La tregua tra Matteo Renzi e la minoranza del Pd scattata con l’elezione di Sergio Mattarella al Colle sembra già tramontata. Non solo Bersani diserterà l’incontro di oggi sul programma di governo, ma fa anche sapere che non voterà l’Italicum se non ci saranno seri aggiustamenti. Il cerchio si chiude con una stroncatura in piena regola del Jobs act, ritenuto del tutto «fuori dalla Costituzione». Insomma, un’opposizione al leader Pd su tutta la linea.

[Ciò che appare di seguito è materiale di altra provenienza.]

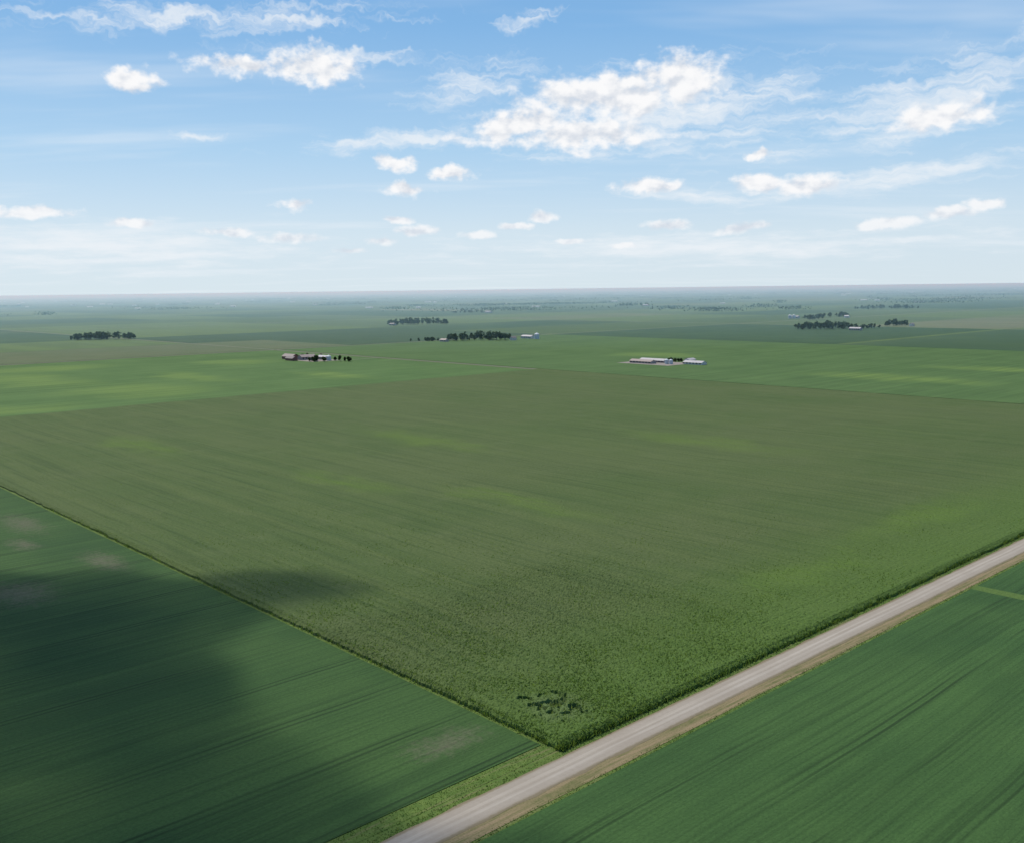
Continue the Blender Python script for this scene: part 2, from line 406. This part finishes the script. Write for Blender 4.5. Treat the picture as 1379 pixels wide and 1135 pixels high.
def grain_bin(s,t,r,h):
    e=empty('grain_bin',s,t,0); V=[];F=[];N=20
    for z,q in((0,r),(h,r),(h,r*1.03),(h+r*.55,r*.12),(h+r*.65,.02)):
        for k in range(N): V.append((q*math.cos(k*2*math.pi/N),q*math.sin(k*2*math.pi/N),z))
    for a in range(4):
        for k in range(N): F.append((a*N+k,a*N+(k+1)%N,(a+1)*N+(k+1)%N,(a+1)*N+k))
    mesh_obj('shell',V,F,STEEL,False,parent=e)
def yard(s0,s1,t0,t1): sheet('farm_yard',s0,s1,t0,t1,.3,YARD)
yard(975,1040,735,835)
gable('livestock_barn',995,800,90,42,13,3,2.4,GREYW,ROOFB,'barn')
gable('livestock_barn',1022,800,90,48,13,3,2.4,GREYW,ROOFL,'barn')
gable('livestock_barn',1022,722,90,34,13,3,2.4,WHITE,ROOFL,'barn')
gable('machine_shed',1050,752,0,16,10,4,2.2,WHITE,ROOFL,'barn')
grain_bin(1003,752,3,6); grain_bin(1003,760,3,6)
c=W(1045,775); grove(c.x,c.y,40,12,7,7)
yard(680,735,1240,1310)
gable('barn',690,1330,90,34,12,5,4,REDW,ROOFB,'barn'); gable('barn',705,1300,0,28,14,5,3.5,GREYW,ROOFB,'barn')
gable('farmhouse',700,1270,90,13,9,5.6,3,WHITE,ROOFD); gable('machine_shed',725,1278,90,26,13,4.5,2.5,GREYW,ROOFL,'barn')
gable('barn',675,1300,90,24,10,4,3,REDW,ROOFD,'barn')
grain_bin(717,1250,4,7)
c=W(708,1228); grove(c.x,c.y,75,25,15,11); c=W(722,1325); grove(c.x,c.y,60,20,7,9)
def at(X,Y):
    p=M.inverted()@Vector((X,Y,0)); return p.x,p.y
for (X,Y,nm,wm,rm,L,Wd,h) in [(5,2215,'farmhouse',WHITE,ROOFD,13,9,5.6),(40,2290,'machine_shed',WHITE,ROOFL,34,14,5),(-150,2190,'barn',GREYW,ROOFB,20,10,4),
    (880,2490,'machine_shed',GREYW,ROOFL,30,14,5),(1105,2690,'farmhouse',WHITE,ROOFD,13,9,5.6),(1010,3480,'machine_shed',WHITE,ROOFL,36,16,6),
    (1190,3460,'farmhouse',WHITE,ROOFL,16,10,6),(850,6150,'machine_shed',WHITE,ROOFL,40,20,7),(-110,4850,'machine_shed',WHITE,ROOFL,40,18,7),(-395,3270,'barn',GREYW,ROOFD,24,12,5)]:
    s_,t_=at(X,Y); gable(nm,s_,t_,90 if L>15 else 0,L,Wd,h,2.8,wm,rm,'house' if nm=='farmhouse' else 'barn')
for X,Y in[(985,3450),(1000,3452),(60,2260)]:
    s_,t_=at(X,Y); grain_bin(s_,t_,6,11)
V=[];F=[]
for i in range(80):
    Y=math.sqrt(random.uniform(4500**2,20000**2)); X=random.uniform(-.62,.62)*Y
    l=random.uniform(12,30);w=random.uniform(6,10);h=random.uniform(4,8);o=len(V)
    V+=[(X-l,Y-w,0),(X+l,Y-w,0),(X+l,Y+w,0),(X-l,Y+w,0),(X-l,Y-w,h),(X+l,Y-w,h),(X+l,Y+w,h),(X-l,Y+w,h),(X-l,Y,h+3),(X+l,Y,h+3)]
    F+=[tuple(o+k for k in q) for q in[(0,1,5,4),(2,3,7,6),(1,2,6,9,5),(3,0,4,8,7),(4,5,9,8),(6,7,8,9)]]
mesh_obj('distant_farm_buildings',V,F,WHITE,False)

# ---------------------------------------------------------------- cumulus overhead (out of frame) whose shadow lies on the west field
alt=1150; off=Vector((math.sin(R(SUN_AZ)),math.cos(R(SUN_AZ)),0))*(alt/math.tan(R(SUN_EL)))
import bmesh
bm=bmesh.new()
for (X,Y,rx,ry,rz) in[(-175,335,85,62,55),(-100,360,50,26,34),(-122,262,56,42,46),(-72,205,46,30,38),(-270,300,110,90,60),(-45,140,90,60,50),(-150,160,80,60,55)]:
    bmesh.ops.create_icosphere(bm,subdivisions=3,radius=1,matrix=Matrix.Translation(Vector((X,Y,alt))+off)@Matrix.Diagonal((rx,ry,rz,1)))
me=bpy.data.meshes.new('cumulus_cloud'); bm.to_mesh(me); bm.free()
cl=bpy.data.objects.new('cumulus_cloud',me); scn.collection.objects.link(cl)
r=cl.modifiers.new('r','REMESH'); r.mode='VOXEL'; r.voxel_size=8
tx=bpy.data.textures.new('cl','CLOUDS'); tx.noise_scale=38; tx.noise_depth=4
d=cl.modifiers.new('d','DISPLACE'); d.texture=tx; d.strength=42; d.mid_level=.55; d.texture_coords='GLOBAL'
m=bpy.data.materials.new('cloud_vapour'); m.use_nodes=True; nt=m.node_tree; nt.nodes.clear()
o=nt.nodes.new('ShaderNodeOutputMaterial'); vs=nt.nodes.new('ShaderNodeVolumeScatter'); vs.inputs['Density'].default_value=.018; vs.inputs['Color'].default_value=(1,1,1,1)
nt.links.new(vs.outputs[0],o.inputs['Volume']); me.materials.append(m)

# ---------------------------------------------------------------- low haze lying over the far plain (real scattering volume)
bm=bmesh.new(); bmesh.ops.create_cube(bm,size=1,matrix=Matrix.Translation((0,1800+21000,54))@Matrix.Diagonal((90000,42000,116,1)))
me=bpy.data.meshes.new('atmospheric_haze'); bm.to_mesh(me); bm.free()
hz=bpy.data.objects.new('atmospheric_haze',me); scn.collection.objects.link(hz)
m=bpy.data.materials.new('haze'); m.use_nodes=True; nt=m.node_tree; nt.nodes.clear()
o=nt.nodes.new('ShaderNodeOutputMaterial'); vs=nt.nodes.new('ShaderNodeVolumeScatter'); vs.inputs['Density'].default_value=.00012; vs.inputs['Color'].default_value=(.56,.90,1,1); vs.inputs['Anisotropy'].default_value=.3
nt.links.new(vs.outputs[0],o.inputs['Volume']); me.materials.append(m)

# ---------------------------------------------------------------- sky
w=bpy.data.worlds.new('World'); scn.world=w; w.use_nodes=True; nt=w.node_tree; nt.nodes.clear(); g=G(nt)
sky=g.node('ShaderNodeTexSky',sky_type='NISHITA',sun_disc=False,sun_elevation=R(SUN_EL),sun_rotation=R(SUN_AZ),altitude=300,air_density=1.0,dust_density=.6,ozone_density=2.0)
dirv=g.node('ShaderNodeTexCoord').outputs['Generated']
x,y,z=sep(g,dirv)
g.put(sky.inputs[0],g.vm('NORMALIZE',comb(g,x,y,g.m('MAXIMUM',z,.06))))
az=g.m('MULTIPLY',g.m('ARCTAN2',x,y),57.2958); el=g.m('MULTIPLY',g.m('ARCSINE',z),57.2958)
P=comb(g,az,el)
amp=g.m('MINIMUM',g.m('MAXIMUM',g.m('DIVIDE',el,12.),.12),1.3)
wA=g.scale(g.vm('SUBTRACT',g.noise(P,.7,3,.6,color=True),(.5,.5,.5)),g.m('MULTIPLY',amp,2.2))
Pw=g.vm('ADD',P,g.vm('MULTIPLY',wA,(1,.6,0)))
cum=[(-20.6,11.1,1.7,.75,0),(-10.7,12.2,2.6,1.2,0),(-14.6,12.1,3.2,.7,-4),(5.9,10.6,5.8,1.5,0),(9.7,11.3,2.9,1.7,0),(4.2,8.6,4.8,1.1,0),(.4,9.2,3.6,1.1,12),
 (-6.4,7.2,1.4,.55,0),(-3.4,6.6,1.5,.42,0),(-5.9,5.7,1.4,.45,0),(-6.4,4.05,1.,.28,0),(-5.3,3.4,1.5,.36,0),(-1.9,3.15,1.,.28,0),(1.8,4.1,1.,.42,0),(0.5,3.6,1.2,.28,0),
 (-7.3,2.85,1.,.28,0),(-12.1,4.8,1.3,.45,0),(-12.6,3.,1.9,.36,0),(-20.8,3.8,1.5,.3,0),(-25.4,4.3,2.2,.38,0),(-16,3.35,1.5,.3,0),(23.3,8.7,2.9,.9,4),
 (16.6,5.4,2.1,.7,0),(14.2,5.65,2.1,.6,0),(8.,5.7,2.,.55,0),(8.9,3.5,1.5,.32,0),(13.2,3.25,1.9,.34,6),(20.6,3.3,2.2,.36,4),(23.9,3.7,1.6,.38,0),(25.6,4.1,1.2,.33,0),
 (14,7.2,.9,.28,0),(3.6,2.7,1.1,.2,0),(6.6,2.4,.9,.18,0),(-9.1,2.3,1.1,.2,0)]
dm=g.blobs(Pw,cum)
nz=g.noise(g.map(P,sc=(1,1.5,1)),.75,6,.54)
nz2=g.noise(g.map(P,loc=(-.2,.7,0),sc=(1,1.5,1)),.75,3,.5)
dens=g.m('ADD',g.m('MULTIPLY',dm,1.5),g.m('MULTIPLY',g.m('SUBTRACT',nz,.5),2.3))
ac=g.ss(dens,-.15,.95)
# cirrus veils
cir=[(-16,14.4,10,.8,3),(-5.5,8.4,6.5,.6,4),(-2.1,11.5,3.5,1.2,10),(1.1,14.6,1.8,.5,20),(22.6,9.4,7.5,2.2,14),(14.6,10.7,2.8,1.,12),(21,5.6,8.,.8,5),(-17.3,8.4,1.5,.33,0),(-22,2.4,11,1.5,0),(12,2.2,16,.9,0),(10.5,5.1,4,.5,-6),(9,9.6,9,2.4,4),(-9,12.9,6,.4,-3)]
dc=g.blobs(Pw,cir)
cn=g.noise(g.map(Pw,rot=R(-8),sc=(.3,1.9,1)),.9,5,.6)
dcc=g.m('ADD',g.m('MULTIPLY',dc,.9),g.m('MULTIPLY',g.m('SUBTRACT',cn,.5),2.2))
ai=g.m('MULTIPLY',g.ss(dcc,-.2,1.2),.8)
win=g.m('MULTIPLY',g.ss(el,16,19,1.,0.),g.ss(g.m('ABSOLUTE',az),33,39,1.,0.))
gz=g.m('ADD',g.m('MAXIMUM',z,0.),.08)
pl=comb(g,g.m('DIVIDE',x,gz),g.m('DIVIDE',y,gz))
gn=g.noise(g.map(pl,rot=R(25),sc=(.5,1.6,1)),.8,4,.6)
gen=g.m('MULTIPLY',g.ss(gn,.48,.8),.35)
ram=g.node('ShaderNodeValToRGB'); g.put(ram.inputs[0],g.m('DIVIDE',el,60.,clamp=True))
e=ram.color_ramp.elements
e[0].position=0; e[0].color=(.70,.80,.87,1); e[1].position=1; e[1].color=(.07,.20,.50,1)
for p,c in((.05,(.66,.79,.90,1)),(.13,(.42,.65,.88,1)),(.24,(.22,.47,.80,1)),(.45,(.12,.31,.65,1))):
    k=e.new(p); k.color=c
skyc=g.mix(.85,g.mix(1.,sky.outputs[0],(.1,.1,.1),'MULTIPLY'),ram.outputs[0])
sky1=g.mix(gen,skyc,(.85,.90,.95))
lit=g.ss(g.m('ADD',g.m('MULTIPLY',g.m('SUBTRACT',nz,nz2),1.8),.66),0,1)
cc=g.mix(lit,(.66,.71,.79),(.96,.96,.97))
low=g.m('MULTIPLY',g.ss(el,.8,6.,.6,1.),win)
c1=g.mix(g.m('MULTIPLY',ai,win),sky1,(.86,.90,.94)); c2=g.mix(g.m('MULTIPLY',ac,low),c1,cc)
bgA=g.node('ShaderNodeBackground'); g.put(bgA.inputs[0],sky1)
bgB=g.node('ShaderNodeBackground'); g.put(bgB.inputs[0],c2)
mx=g.node('ShaderNodeMixShader')
g.put(mx.inputs[0],g.m('MULTIPLY',g.m('LESS_THAN',el,19.),g.m('LESS_THAN',g.m('ABSOLUTE',az),39.)))
g.put(mx.inputs[1],bgA.outputs[0]); g.put(mx.inputs[2],bgB.outputs[0])
o=g.node('ShaderNodeOutputWorld'); nt.links.new(mx.outputs[0],o.inputs[0])

# ---------------------------------------------------------------- sun + camera
L=bpy.data.lights.new('sun','SUN'); L.energy=4.2; L.angle=R(.5); L.color=(1,.95,.83)
so=bpy.data.objects.new('sun',L); scn.collection.objects.link(so)
dv=Vector((math.sin(R(SUN_AZ))*math.cos(R(SUN_EL)),math.cos(R(SUN_AZ))*math.cos(R(SUN_EL)),math.sin(R(SUN_EL))))
so.rotation_euler=dv.to_track_quat('Z','Y').to_euler(); so.location=(0,0,500)
cam=bpy.data.cameras.new('camera'); co_=bpy.data.objects.new('camera',cam); scn.collection.objects.link(co_)
cam.sensor_width=36; cam.lens=34.2; cam.clip_start=1; cam.clip_end=400000
co_.matrix_world=Matrix.Translation((0,0,115))@Matrix.Rotation(R(90-7.72),4,'X')@Matrix.Rotation(R(-.72),4,'Z')
scn.camera=co_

«Polemiche sterili e ingiustificate», replica con altrettanta nettezza Renzi, «stupito» dall’aventino della minoranza. Il premier dichiara di non comprendere «chi gioca la carta della polemica interna» a fronte del suo invito al confronto. «Tutte le principali decisioni di questi 15 mesi», inclusi Jobs act e riforme, «sono state discusse e votate negli organismi di partito», sottolinea. E rivendica di essersi sempre misurato su tutti i temi con un metodo «aperto e inclusivo», tutt’altra cosa rispetto ai «caminetti ristretti del Pd vecchia maniera». Ma il segretario non sembra convincere i suoi interlocutori interni. Chi ha deciso di declinare l’invito, lo ha fatto a titolo personale. «Nessun ordine di scuderia», assicurano i bersaniani. Ma di fatto, spiegano, tanti parlamentari di Area riformista e di Sinistra dem, oltre ai civatiani, oggi non parteciperanno. Ci sarà il capogruppo Roberto Speranza e altri esponenti della minoranza come Francesco Boccia. Ma tanti altri spiegano di non aver gradito modi e tempi del confronto: «Non si possono invitare il mercoledì - osserva Nico Stumpo - oltre 400 parlamentari per il venerdì in una sala che contiene 200 persone, a discutere in 4 ore di temi di gran rilievo. Pier Luigi Bersani incrocia Lorenzo Guerini alla buvette della Camera e traduce il suo disappunto in una battuta: «Mi sto allenando con il burocratese...», dice in riferimento all’invito di Renzi a mandare un contributo scritto con linguaggio non burocratico. Poi in un’intervista ad Avvenire scandisce parole durissime: «M’inchino alle esigenze della comunicazione, ma che gli organismi dirigenti debbano diventare figuranti di un film, non ci sto». L’ex segretario invoca un confronto nel merito senza chiusure preventive. Perciò avverte che il governo non può pensare di approvare alla Camera l’Italicum così com’è: «Il combinato disposto» con la riforma costituzionale «rompe l’equilibrio democratico». Dunque o cambia l’uno o l’altra. Ma il punto di rottura con Renzi è stato il Jobs act. Quella legge, secondo Bersani, «mette il lavoratore in un rapporto di forze pre-anni ’70» e si pone perciò «fuori dall’ordinamento costituzionale». Il fatto che il governo non abbia accolto le modifiche proposte «all’unanimità» dal Pd nei pareri sui decreti attuativi del Jobs act, fa apparire ora una «ridicola presa in giro», secondo Stefano Fassina, il gesto del segretario di convocare quegli stessi parlamentari a discutere di fisco.

Intanto è caos sulle primarie in Campania: continua la corsa a ritirarsi dalla candidatura. Ieri è stata la volta di Gennaro Migliore. A questo punto restano in lizza Andrea Cozzolino ed Enzo De Luca, i primi a scendere in campo, e poi Marco Di Lello per i socialisti e Nella Di Nardo per Idv.